Le Regard de l’Inde
Auteur : V. S. Naipaul
Editeur : Grasset
110 Pages
Singulier Vidiadhar Surajprasad (V. S.) Naipaul, et pourtant si représentatif de notre époque ! Écrivain britannique né à Trinidad, descendant d’immigrants indiens qui avaient fui la misère au XIXe siècle, Naipaul nourrit son œuvre de son appartenance à trois cultures différentes : les Caraïbes, l’Inde et l’Angleterre. Le cosmopolitisme, le déracinement et la quête délicate de l’identité, thèmes qui irriguent la plupart de ses livres, sont autant de questions qui se posent au monde contemporain, à l’heure de la mondialisation des échanges.

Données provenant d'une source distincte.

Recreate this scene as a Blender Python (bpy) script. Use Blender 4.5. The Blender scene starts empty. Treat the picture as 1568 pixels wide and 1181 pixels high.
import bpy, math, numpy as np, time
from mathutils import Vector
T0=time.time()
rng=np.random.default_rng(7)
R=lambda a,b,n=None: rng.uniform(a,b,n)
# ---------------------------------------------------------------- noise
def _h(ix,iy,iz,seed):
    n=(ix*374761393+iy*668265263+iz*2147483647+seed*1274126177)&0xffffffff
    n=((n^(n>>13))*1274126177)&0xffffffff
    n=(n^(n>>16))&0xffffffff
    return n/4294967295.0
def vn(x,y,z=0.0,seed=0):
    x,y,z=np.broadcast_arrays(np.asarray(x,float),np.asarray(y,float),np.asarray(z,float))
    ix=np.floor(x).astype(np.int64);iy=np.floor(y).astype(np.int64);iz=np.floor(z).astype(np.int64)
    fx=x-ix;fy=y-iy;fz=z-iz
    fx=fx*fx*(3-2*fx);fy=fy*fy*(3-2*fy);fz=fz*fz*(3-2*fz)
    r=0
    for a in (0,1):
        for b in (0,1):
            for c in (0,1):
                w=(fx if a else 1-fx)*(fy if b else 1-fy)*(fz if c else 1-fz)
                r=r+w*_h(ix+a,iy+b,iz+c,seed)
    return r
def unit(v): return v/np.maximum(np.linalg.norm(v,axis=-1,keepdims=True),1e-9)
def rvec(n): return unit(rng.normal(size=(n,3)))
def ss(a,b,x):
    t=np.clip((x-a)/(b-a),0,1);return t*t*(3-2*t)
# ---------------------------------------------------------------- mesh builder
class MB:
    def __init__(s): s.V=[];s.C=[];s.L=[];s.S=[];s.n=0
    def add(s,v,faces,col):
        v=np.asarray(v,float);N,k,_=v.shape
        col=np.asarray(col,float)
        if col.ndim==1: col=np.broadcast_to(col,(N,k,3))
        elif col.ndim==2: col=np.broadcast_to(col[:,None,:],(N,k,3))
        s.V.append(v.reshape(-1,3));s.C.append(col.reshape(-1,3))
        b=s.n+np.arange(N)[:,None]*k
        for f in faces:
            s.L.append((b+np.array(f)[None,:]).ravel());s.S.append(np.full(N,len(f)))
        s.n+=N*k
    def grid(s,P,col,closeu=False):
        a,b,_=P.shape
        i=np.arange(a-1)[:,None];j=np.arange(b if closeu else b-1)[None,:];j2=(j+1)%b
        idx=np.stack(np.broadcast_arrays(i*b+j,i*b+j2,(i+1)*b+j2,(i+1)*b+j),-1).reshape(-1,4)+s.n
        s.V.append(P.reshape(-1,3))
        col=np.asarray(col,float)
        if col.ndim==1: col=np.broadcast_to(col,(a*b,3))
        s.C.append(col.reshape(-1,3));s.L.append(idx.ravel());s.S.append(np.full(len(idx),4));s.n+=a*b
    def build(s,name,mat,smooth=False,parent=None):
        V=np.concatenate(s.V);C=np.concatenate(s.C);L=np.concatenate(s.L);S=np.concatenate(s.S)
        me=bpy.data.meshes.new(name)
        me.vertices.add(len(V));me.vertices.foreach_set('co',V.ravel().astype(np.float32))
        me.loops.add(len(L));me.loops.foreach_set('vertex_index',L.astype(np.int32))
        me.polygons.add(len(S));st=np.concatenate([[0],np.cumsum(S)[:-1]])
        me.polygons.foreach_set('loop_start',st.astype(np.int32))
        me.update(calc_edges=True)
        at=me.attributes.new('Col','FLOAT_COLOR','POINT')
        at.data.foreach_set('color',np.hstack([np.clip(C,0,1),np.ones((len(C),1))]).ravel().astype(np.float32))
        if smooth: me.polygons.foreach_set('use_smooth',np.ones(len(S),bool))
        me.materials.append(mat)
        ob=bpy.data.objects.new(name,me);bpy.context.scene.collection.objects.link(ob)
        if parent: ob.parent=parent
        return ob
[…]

Dans ce court recueil, V. S. Naipaul commence par évoquer sa jeunesse sur l’île de la Trinité, vécue dans le souvenir et les traditions d’une Inde aussi lointaine et méconnue que mythique. Un pays qui est plus une idée que le fruit d’une mémoire collective. « La culture indienne, c’était le cinéma indien et ce qui avait survécu de la religion (…) On ne savait rien du mouvement de l’indépendance. Les visiteurs venus de l’Inde étaient adorés. » Puis vient l’évocation de la figure de Gandhi, de sa démarche politique et du choc de son exil en Afrique du Sud, où il découvre l’abomination des lois raciales. Le Mahatma Gandhi, une figure mythique indienne, mais aussi – et surtout – un homme engagé qui a bouleversé l’histoire de son pays.

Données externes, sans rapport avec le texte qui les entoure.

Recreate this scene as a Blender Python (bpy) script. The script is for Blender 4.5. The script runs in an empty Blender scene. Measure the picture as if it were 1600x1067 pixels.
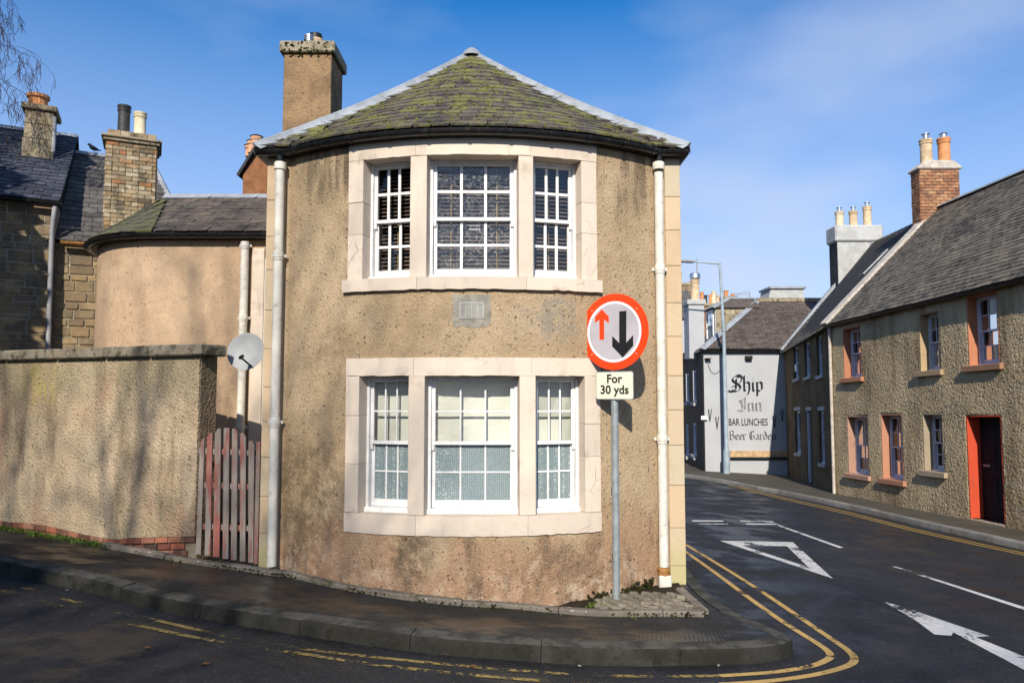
import bpy, bmesh, math, random
from mathutils import Vector, Matrix, noise as mnoise
R_ = math.radians
rnd = random.Random(11)
scene = bpy.context.scene
col = scene.collection

# ---------------------------------------------------------------- camera, world, sun, exposure
FOC, HOR, EYE = 1150.0, 612.0, 2.2          # focal length in photo pixels, horizon row, eye height
TH = math.atan((HOR - 533.5) / FOC)
CT, ST = math.cos(TH), math.sin(TH)
cam_d = bpy.data.cameras.new('camera')
cam_d.sensor_width = 36.0
cam_d.lens = FOC / 1600 * 36
cam_d.clip_start, cam_d.clip_end = 0.05, 2000
cam = bpy.data.objects.new('camera', cam_d)
cam.location = (0, 0, EYE)
cam.rotation_euler = (math.pi / 2 + TH, 0, 0)
col.objects.link(cam)
scene.camera = cam

SUN_EL, SUN_AZ = R_(33), R_(7.3)               # sun behind the camera, a little to the left
TO_SUN = Vector((-math.sin(SUN_AZ) * math.cos(SUN_EL), -math.cos(SUN_AZ) * math.cos(SUN_EL), math.sin(SUN_EL)))
world = bpy.data.worlds.new('World')
scene.world = world
world.use_nodes = True
wn, wl = world.node_tree.nodes, world.node_tree.links
bg = wn['Background']
sky = wn.new('ShaderNodeTexSky')
sky.sky_type = 'NISHITA'
sky.sun_disc = False
sky.sun_elevation = SUN_EL
sky.sun_rotation = math.pi + SUN_AZ
sky.air_density, sky.dust_density, sky.ozone_density = 1.0, 0.4, 6.0
tc = wn.new('ShaderNodeTexCoord')
mp = wn.new('ShaderNodeMapping'); mp.inputs['Scale'].default_value = (1.0, 1.0, 2.6)
wl.new(tc.outputs['Generated'], mp.inputs['Vector'])
cn = wn.new('ShaderNodeTexNoise'); cn.inputs['Scale'].default_value = 1.25; cn.inputs['Detail'].default_value = 6; cn.inputs['Roughness'].default_value = .45
wl.new(mp.outputs['Vector'], cn.inputs['Vector'])
cr = wn.new('ShaderNodeMapRange'); cr.inputs['From Min'].default_value = .43; cr.inputs['From Max'].default_value = .74; cr.inputs['To Max'].default_value = .9
wl.new(cn.outputs['Fac'], cr.inputs['Value'])
cm = wn.new('ShaderNodeMix'); cm.data_type = 'RGBA'
cm.inputs['B'].default_value = (4.0, 4.4, 5.6, 1)
sx = wn.new('ShaderNodeSeparateXYZ'); wl.new(tc.outputs['Generated'], sx.inputs[0])      # pale haze all round the horizon
hz = wn.new('ShaderNodeMapRange'); hz.inputs['From Min'].default_value = .02; hz.inputs['From Max'].default_value = .50; hz.inputs['To Min'].default_value = .85; hz.inputs['To Max'].default_value = 0
wl.new(sx.outputs['Z'], hz.inputs['Value'])
mxx = wn.new('ShaderNodeMath'); mxx.operation = 'MAXIMUM'; wl.new(cr.outputs['Result'], mxx.inputs[0]); wl.new(hz.outputs['Result'], mxx.inputs[1])
wl.new(mxx.outputs[0], cm.inputs['Factor'])
hs = wn.new('ShaderNodeHueSaturation'); hs.inputs['Saturation'].default_value = 1.32
wl.new(sky.outputs['Color'], hs.inputs['Color'])
wl.new(hs.outputs['Color'], cm.inputs['A'])
wl.new(cm.outputs['Result'], bg.inputs['Color'])
bg.inputs['Strength'].default_value = 0.138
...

Du souvenir mythique au présent qui fait l’histoire, il y a toutefois un fossé. Un fossé difficilement franchissable pour l’exilé vivant dans le souvenir d’un Eden chimérique, mais surtout affectif. « Peu à peu, l’Inde du mythe s’effrita, et devint un pays d’indigence dont nous avions eu la chance de partir. » Ni d’ici, ni de là-bas, donc. Toujours entre deux terres.
« Je n'ai pas à proprement parler de passé qui me soit accessible, de passé que je puisse pénétrer et contempler ; et je souffre de ce manque », confesse Naipaul au détour d’une page. Cette souffrance personnelle est aussi celle de millions d’êtres qui vivent loin de l’endroit où ils sont nés. En ces temps de débats caricaturaux sur la question cruciale de l’identité, la subtilité du cosmopolite V. S. Naipaul, qui écrit en connaissance de cause, a le bon goût d’ignorer les réponses toute faites. Car l’écrivain ne trempe pas sa plume dans l’idéologie, plutôt dans la complexité de la vie.